Ich kann mir das wirklich nur psychologisch erklären: Daß ich durch meine Mutter – trotz aller Unsicherheit, unter der ich als junger Mensch litt – soviel Grundvertrauen hatte oder eine Grundzufriedenheit – daß durch dieses Überangebot an liebevoller Zuwendung mein Ehrgeiz, der Zwang oder das Bedürfnis, etwas Größeres zu machen, grundsätzlich gering sind. Ich ruhe mehr in mir, statt zu irgendwelchen Gipfeln aufbrechen zu wollen. Ich bin einfach zufrieden, wenn mir nichts wehtut, wenn man mich in Ruhe läßt, wenn ich meine Zeitung habe, und früher, wenn ich abends tanzen gehen konnte. Wenn ich die paar Sachen, die mir Spaß gemacht haben oder noch Spaß machen, tun kann. Die waren ja auch immer verbunden mit Freundschaften, und da war ich immer froh, wenn sich alle verstanden haben. Manche blühen auf, wenn Streit und Zank ist, die finden das kreativ – das war nie mein Ding. Deshalb habe ich auch immer gesagt: Das Essengehen nach dem Drehen ist schöner als das Drehen selbst. Ich bin relativ selbstgenügsam. Mit wenig Interesse an Veränderungen. Weil Veränderungen ja auch wieder angstbesetzt sind.
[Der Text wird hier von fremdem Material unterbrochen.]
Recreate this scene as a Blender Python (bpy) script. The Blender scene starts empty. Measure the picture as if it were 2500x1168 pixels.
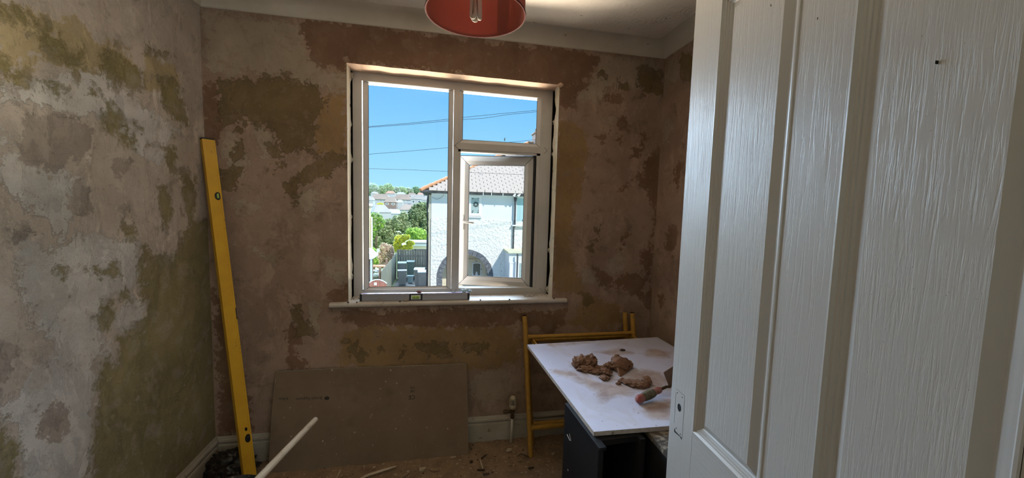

Deshalb ändert sich auch an deinen Filmen relativ wenig?
Ja. Und deshalb bin ich nie Veränderungen in Politik und Gesellschaft hinterhergehechelt.
In einem Interview zur diesjährigen Berlinale hast du erzählt, du hättest immer SPD gewählt. Die galt ja zumindest mal als die Partei, die für Veränderungen steht...
Daß es Veränderungen bedarf, ganz dringend, sieht man ja jeden Tag. Darum geht es nicht. Sondern um Veränderungen in meinem Leben. Die SPD hätte mein Leben nicht durcheinandergeschüttelt.